27 February 2012

The Eco-Rainforest - Energy


  This project is based on the 'biomimetic' design principle of mimicking natural systems: specifically the way that most of these operate in closed loop cycles in which the waste from one organism becomes the nutrient for another.
The client asked for conceptual ideas for a carbon-neutral botanical visitor attraction on a site in the north of England. Part of the site was being used as a landfill facility so the team proposed redirecting the biodegradable portion of the waste into biodigesters that were set into the walls of the building. The decomposition process would provide a carbon-neutral source of heat for the greenhouse to supplement gains from the passive solar design.
Through the landfill tax system, the scheme would generate substantial revenues thereby transforming a huge problem into an economic opportunity.
 Similarly to the Eden Project, the site for this scheme was another challenging one in that it was being operated as a landfill facility. Visiting a landfill site drives home the absurdity of this activity - taking valuable minerals and resouces out of the ground, turning them into short-life products and dumping them back in the ground. We wanted to respond to this in some way rather than designing a building to sit beside the landfill that would eventually be covered and lanscaped.
 We were aware of the "Cardboard to caviar" project by the Kirklees and Calderdale Green business Network (GBN) which brilliantly demonstrated the potential of "industrial ecology" - creating man-made systems that mimic nautral systemps. In this project, the organisers turned a low value wate material (cardboard) into a high value product (caviar) and earned money on the way. By turning a linear, wasteful system into a cyclical closed loop system they derived far more value from the same inputs. This inspired us to try and create something as ingenious on our project.

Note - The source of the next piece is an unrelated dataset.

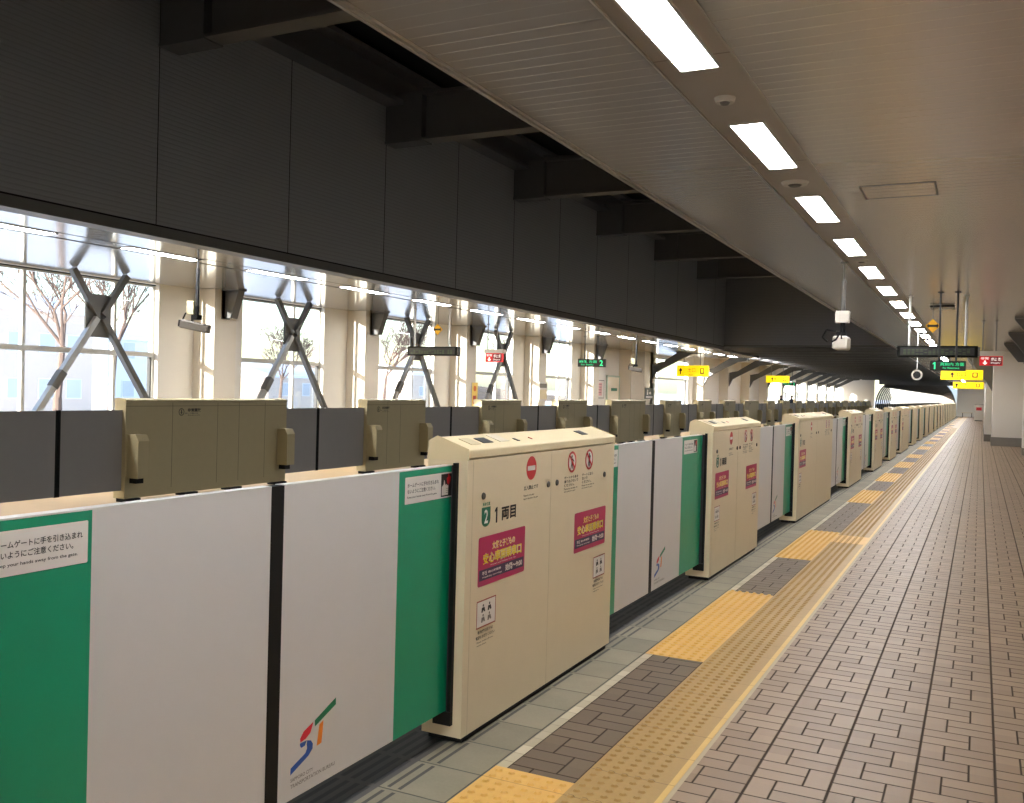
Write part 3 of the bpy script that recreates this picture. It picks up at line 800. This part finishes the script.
# tunnel shelter beyond the platforms
b = MB(); N = 40; ylist = [YE + .2 + 2.4*k for k in range(72)]
cx, aw, hh = -6.03, 3.88, 3.85
def dome(k):
    t = PI*k/N; c, s_ = math.cos(t), math.sin(t)
    return (cx - aw*math.copysign(abs(c)**.72, c), hh*abs(s_)**.72)
prof = [dome(k) for k in range(N + 1)]
openk = [k for k in range(N) if k < N/2 and .95 < (prof[k][1] + prof[k+1][1])/2 < 2.75]
for j in range(len(ylist) - 1):
    for k in range(N):
        if k in openk: continue
        (x0, z0), (x1, z1) = prof[k], prof[k+1]
        b.add([(x0, ylist[j], z0), (x1, ylist[j], z1), (x1, ylist[j+1], z1), (x0, ylist[j+1], z0)], [(0, 1, 2, 3)], 0)
for y in ylist:
    for k in range(N):
        (x0, z0), (x1, z1) = prof[k], prof[k+1]
        i0 = (cx + (x0-cx)*.965, z0*.965); i1 = (cx + (x1-cx)*.965, z1*.965)
        b.add([(x0,y,z0),(x1,y,z1),(i1[0],y,i1[1]),(i0[0],y,i0[1]),(x0,y+.12,z0),(x1,y+.12,z1),(i1[0],y+.12,i1[1]),(i0[0],y+.12,i0[1])], [(0,1,2,3),(7,6,5,4),(2,3,7,6)], 1)
b.box(-10, -2.1, ylist[-1], ylist[-1] + .2, -1.2, 4.2, 0)
struct('wall_tunnel', b, [tunnel_m, steel])
b = MB()
for j in range(0, len(ylist) - 1):
    k0, k1 = openk[0], openk[-1] + 1
    b.add([(prof[k0][0]-.02, ylist[j], prof[k0][1]), (prof[k1][0]-.02, ylist[j], prof[k1][1]), (prof[k1][0]-.02, ylist[j+1], prof[k1][1]), (prof[k0][0]-.02, ylist[j+1], prof[k0][1])], [(0,1,2,3)])
struct('window_tunnel', b, glass)

# ------------------------------------------------------------------ right hand side
slab('wall_right', 1.9, 2.1, -12, YE, 0, 3.5, wallwhite)
slab('wall_back', -14.2, 2.1, -12.2, -12, 0, 7.2, wallwhite)
slab('wall_end_right', -2.1, 1.9, YE, YE + .2, 0, 3.5, wallwhite)
for k in range(-2, 15):
    yc = 22.5 + 5.0*k
    if 35 < yc < 45: continue
    b = MB(); b.box(1.18, 1.9, yc - .3, yc + .3, 0, 3.4, 0); b.box(1.165, 1.9, yc - .315, yc + .315, 0, .22, 1); o = struct('column', b, [pillar_m, base_grey])
    r = MB(); r.prism([(1.18, 3.4), (.60, 3.4), (.60, 3.35), (1.0, 2.82), (1.18, 2.82)], yc - .06, yc + .06); r.box(.6, 1.18, yc - .13, yc + .13, 3.36, 3.4); r.box(1.15, 1.18, yc - .18, yc + .18, 2.78, 3.4); r.build('bracket', [bracket_m], o)
b = MB(); b.box(.40, 1.9, 38.0, 39.2, 0, 3.4, 0); b.box(.385, 1.9, 37.985, 39.2, 0, .32, 1); struct('pillar', b, [pillar_m, base_grey])
b = MB(); b.box(.19, 1.9, 42.0, 60, 0, 3.4, 0); b.box(.175, 1.9, 41.985, 60, 0, .28, 1); struct('wall_stair', b, [wallwhite, base_grey])
b = MB(); b.prism([(-.55, 3.4), (.4, 3.4), (.4, 2.0), (.2, 2.35)], 41, 47); struct('beam_soffit', b, trim_dark)
t = thing('vending_kiosk', (-.07, 84, 0), 'small white kiosk cabinet standing at the far end of the near platform', 'kiosk')
m = MB(); m.box(-.32, .32, 0, .7, .06, 1.3); m.build('body', [whiteplastic], t, bevel=.02); m = MB(); m.box(-.28, .28, .03, .67, 0, .06); m.build('plinth', [black], t)
m = MB(); m.box(-.2, .2, -.01, 0, .85, 1.1); m.build('display', [s_red], t); m = MB(); m.box(-.33, .33, -.02, .72, 1.3, 1.34); m.build('lid', [base_grey], t)
t = thing('platform_bench', (-1.1, 101.5, 0), 'low pale bench against the far end wall of the near platform', 'bench')
m = MB(); m.box(-.5, .5, -.2, .2, .4, .46); m.build('seat', [cream], t)
for x in (-.4, .4):
    m = MB(); m.box(x-.03, x+.03, -.15, .15, 0, .4); m.build('leg', [dark_metal], t)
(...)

The other key source of inspiration for us was the pineapple sheds at Heligan Gardens. There was a period in British history when there was a craze for growing pineapples and numerous methods were devised for growing them. The Heligan example is one of the most ingenious; using the decomposition of manure as the sheat source for the enclosure. This reinforced the idea of using waste imaginatively and we realised that we could derive heat by composing the biodegradable portion of what is normally disposed of into landfill.
The first sketch was very similar to the pineapple sheds - we proposed a building with large walls made from rubble waste loaded into gabion units and a south facing glass roof so that for much of the year the building would be self-heating just using passive solar gain and the large thermal mass of the walls. Within the walls would be large vertical biodigesters that could provide heat for the enclosure during the colder times of the year.
Similary to the way that our lungs are richly articulated to maximise surface area, the plan form of the building is elaborated in order to create more wall surface  as it is the walls that are creating the heat for the building. The form is based on three overlapping circles and all the circles aroun the perimeter are the biodigesters.
In order to create the most dramatic visitor experience, the entrance is at hig level allowing a view over the tree canopy. Then, by means of paths around the perimeter and light-weight walkways through the tree-tops, vistiors can explore the vertical dimensions of the rainforest and learn about the ecological niches at each leve. The route eventually leads to the forest floor and the foot of the waterfall.
On the exterior, the glass roof is celebrated as a crisp planar surface sitting on top of a sculptural masonry base. The building could process all the biodegradable waste from a city of a million people and, by diverting this from landfill would benefit from landfill tax generating (11m pound a year) (representing a reutrn of investment of 8%). Apart from being a visitor atraction the scheme could also operate as a productive greenhouse growing tropical fruit and vegetables with a fraction of the ecological footprint of imported produce.